Your task: Print out each entry below exactly, please.

Material:

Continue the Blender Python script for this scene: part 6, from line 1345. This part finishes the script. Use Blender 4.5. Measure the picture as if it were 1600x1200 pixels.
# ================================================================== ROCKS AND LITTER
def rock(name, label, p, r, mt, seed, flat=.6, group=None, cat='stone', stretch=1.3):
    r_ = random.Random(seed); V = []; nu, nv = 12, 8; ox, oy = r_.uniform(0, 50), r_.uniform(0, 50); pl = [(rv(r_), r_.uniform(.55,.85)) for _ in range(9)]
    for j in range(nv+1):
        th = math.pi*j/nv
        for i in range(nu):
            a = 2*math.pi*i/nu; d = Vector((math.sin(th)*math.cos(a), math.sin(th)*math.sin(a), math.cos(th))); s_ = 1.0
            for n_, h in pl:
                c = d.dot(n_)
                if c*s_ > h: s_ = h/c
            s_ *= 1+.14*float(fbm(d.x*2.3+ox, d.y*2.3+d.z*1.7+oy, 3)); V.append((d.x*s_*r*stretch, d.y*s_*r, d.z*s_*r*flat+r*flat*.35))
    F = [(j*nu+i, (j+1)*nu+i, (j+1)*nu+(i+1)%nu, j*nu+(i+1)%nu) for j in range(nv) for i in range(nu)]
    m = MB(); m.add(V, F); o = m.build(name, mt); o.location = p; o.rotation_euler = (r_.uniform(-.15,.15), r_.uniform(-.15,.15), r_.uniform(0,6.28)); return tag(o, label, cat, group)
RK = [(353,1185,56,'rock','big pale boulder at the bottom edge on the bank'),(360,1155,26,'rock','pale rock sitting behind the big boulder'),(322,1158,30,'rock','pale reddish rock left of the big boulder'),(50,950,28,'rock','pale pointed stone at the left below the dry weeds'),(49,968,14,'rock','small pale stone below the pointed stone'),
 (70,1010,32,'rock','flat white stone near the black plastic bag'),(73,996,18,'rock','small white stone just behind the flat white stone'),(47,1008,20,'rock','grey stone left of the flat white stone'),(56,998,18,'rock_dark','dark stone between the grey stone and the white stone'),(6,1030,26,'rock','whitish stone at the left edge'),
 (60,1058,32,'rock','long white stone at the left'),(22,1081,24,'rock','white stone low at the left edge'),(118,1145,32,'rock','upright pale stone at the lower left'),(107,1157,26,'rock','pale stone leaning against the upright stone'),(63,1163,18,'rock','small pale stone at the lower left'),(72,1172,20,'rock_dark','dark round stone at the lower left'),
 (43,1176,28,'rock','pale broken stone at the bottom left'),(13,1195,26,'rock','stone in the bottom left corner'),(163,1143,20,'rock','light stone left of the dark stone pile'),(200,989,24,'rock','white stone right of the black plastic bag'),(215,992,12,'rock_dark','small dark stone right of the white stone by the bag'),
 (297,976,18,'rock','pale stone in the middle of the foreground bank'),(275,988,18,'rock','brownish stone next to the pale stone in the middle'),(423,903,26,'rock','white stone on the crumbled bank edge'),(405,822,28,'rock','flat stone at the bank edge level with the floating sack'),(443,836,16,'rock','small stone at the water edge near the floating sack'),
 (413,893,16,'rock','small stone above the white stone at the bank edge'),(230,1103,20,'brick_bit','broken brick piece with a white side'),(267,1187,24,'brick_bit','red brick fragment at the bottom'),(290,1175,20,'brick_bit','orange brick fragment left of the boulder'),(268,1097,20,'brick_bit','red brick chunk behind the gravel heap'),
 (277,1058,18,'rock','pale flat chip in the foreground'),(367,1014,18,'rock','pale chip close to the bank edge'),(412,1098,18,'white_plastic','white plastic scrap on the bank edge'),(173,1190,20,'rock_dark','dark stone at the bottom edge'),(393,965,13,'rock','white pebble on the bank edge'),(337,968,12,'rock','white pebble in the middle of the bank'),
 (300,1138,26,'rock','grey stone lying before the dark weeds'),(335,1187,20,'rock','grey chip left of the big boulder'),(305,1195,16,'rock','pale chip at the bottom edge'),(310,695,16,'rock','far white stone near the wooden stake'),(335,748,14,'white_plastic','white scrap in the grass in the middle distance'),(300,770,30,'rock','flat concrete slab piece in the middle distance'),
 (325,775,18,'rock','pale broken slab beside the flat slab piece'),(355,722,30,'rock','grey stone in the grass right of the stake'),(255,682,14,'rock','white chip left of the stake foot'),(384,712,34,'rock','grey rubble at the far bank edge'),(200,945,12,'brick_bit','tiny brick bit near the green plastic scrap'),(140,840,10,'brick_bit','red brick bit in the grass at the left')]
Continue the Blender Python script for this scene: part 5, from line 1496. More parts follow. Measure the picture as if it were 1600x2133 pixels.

Solution to this problem:
Continue the Blender Python script for this scene: part 6, from line 1345. This part finishes the script. Use Blender 4.5. Measure the picture as if it were 1600x1200 pixels.
# ================================================================== ROCKS AND LITTER
def rock(name, label, p, r, mt, seed, flat=.6, group=None, cat='stone', stretch=1.3):
    r_ = random.Random(seed); V = []; nu, nv = 12, 8; ox, oy = r_.uniform(0, 50), r_.uniform(0, 50); pl = [(rv(r_), r_.uniform(.55,.85)) for _ in range(9)]
    for j in range(nv+1):
        th = math.pi*j/nv
        for i in range(nu):
            a = 2*math.pi*i/nu; d = Vector((math.sin(th)*math.cos(a), math.sin(th)*math.sin(a), math.cos(th))); s_ = 1.0
            for n_, h in pl:
                c = d.dot(n_)
                if c*s_ > h: s_ = h/c
            s_ *= 1+.14*float(fbm(d.x*2.3+ox, d.y*2.3+d.z*1.7+oy, 3)); V.append((d.x*s_*r*stretch, d.y*s_*r, d.z*s_*r*flat+r*flat*.35))
    F = [(j*nu+i, (j+1)*nu+i, (j+1)*nu+(i+1)%nu, j*nu+(i+1)%nu) for j in range(nv) for i in range(nu)]
    m = MB(); m.add(V, F); o = m.build(name, mt); o.location = p; o.rotation_euler = (r_.uniform(-.15,.15), r_.uniform(-.15,.15), r_.uniform(0,6.28)); return tag(o, label, cat, group)
RK = [(353,1185,56,'rock','big pale boulder at the bottom edge on the bank'),(360,1155,26,'rock','pale rock sitting behind the big boulder'),(322,1158,30,'rock','pale reddish rock left of the big boulder'),(50,950,28,'rock','pale pointed stone at the left below the dry weeds'),(49,968,14,'rock','small pale stone below the pointed stone'),
 (70,1010,32,'rock','flat white stone near the black plastic bag'),(73,996,18,'rock','small white stone just behind the flat white stone'),(47,1008,20,'rock','grey stone left of the flat white stone'),(56,998,18,'rock_dark','dark stone between the grey stone and the white stone'),(6,1030,26,'rock','whitish stone at the left edge'),
 (60,1058,32,'rock','long white stone at the left'),(22,1081,24,'rock','white stone low at the left edge'),(118,1145,32,'rock','upright pale stone at the lower left'),(107,1157,26,'rock','pale stone leaning against the upright stone'),(63,1163,18,'rock','small pale stone at the lower left'),(72,1172,20,'rock_dark','dark round stone at the lower left'),
 (43,1176,28,'rock','pale broken stone at the bottom left'),(13,1195,26,'rock','stone in the bottom left corner'),(163,1143,20,'rock','light stone left of the dark stone pile'),(200,989,24,'rock','white stone right of the black plastic bag'),(215,992,12,'rock_dark','small dark stone right of the white stone by the bag'),
 (297,976,18,'rock','pale stone in the middle of the foreground bank'),(275,988,18,'rock','brownish stone next to the pale stone in the middle'),(423,903,26,'rock','white stone on the crumbled bank edge'),(405,822,28,'rock','flat stone at the bank edge level with the floating sack'),(443,836,16,'rock','small stone at the water edge near the floating sack'),
 (413,893,16,'rock','small stone above the white stone at the bank edge'),(230,1103,20,'brick_bit','broken brick piece with a white side'),(267,1187,24,'brick_bit','red brick fragment at the bottom'),(290,1175,20,'brick_bit','orange brick fragment left of the boulder'),(268,1097,20,'brick_bit','red brick chunk behind the gravel heap'),
 (277,1058,18,'rock','pale flat chip in the foreground'),(367,1014,18,'rock','pale chip close to the bank edge'),(412,1098,18,'white_plastic','white plastic scrap on the bank edge'),(173,1190,20,'rock_dark','dark stone at the bottom edge'),(393,965,13,'rock','white pebble on the bank edge'),(337,968,12,'rock','white pebble in the middle of the bank'),
 (300,1138,26,'rock','grey stone lying before the dark weeds'),(335,1187,20,'rock','grey chip left of the big boulder'),(305,1195,16,'rock','pale chip at the bottom edge'),(310,695,16,'rock','far white stone near the wooden stake'),(335,748,14,'white_plastic','white scrap in the grass in the middle distance'),(300,770,30,'rock','flat concrete slab piece in the middle distance'),
 (325,775,18,'rock','pale broken slab beside the flat slab piece'),(355,722,30,'rock','grey stone in the grass right of the stake'),(255,682,14,'rock','white chip left of the stake foot'),(384,712,34,'rock','grey rubble at the far bank edge'),(200,945,12,'brick_bit','tiny brick bit near the green plastic scrap'),(140,840,10,'brick_bit','red brick bit in the grass at the left')]
Continue the Blender Python script for this scene: part 5, from line 1496. More parts follow. Measure the picture as if it were 1600x2133 pixels.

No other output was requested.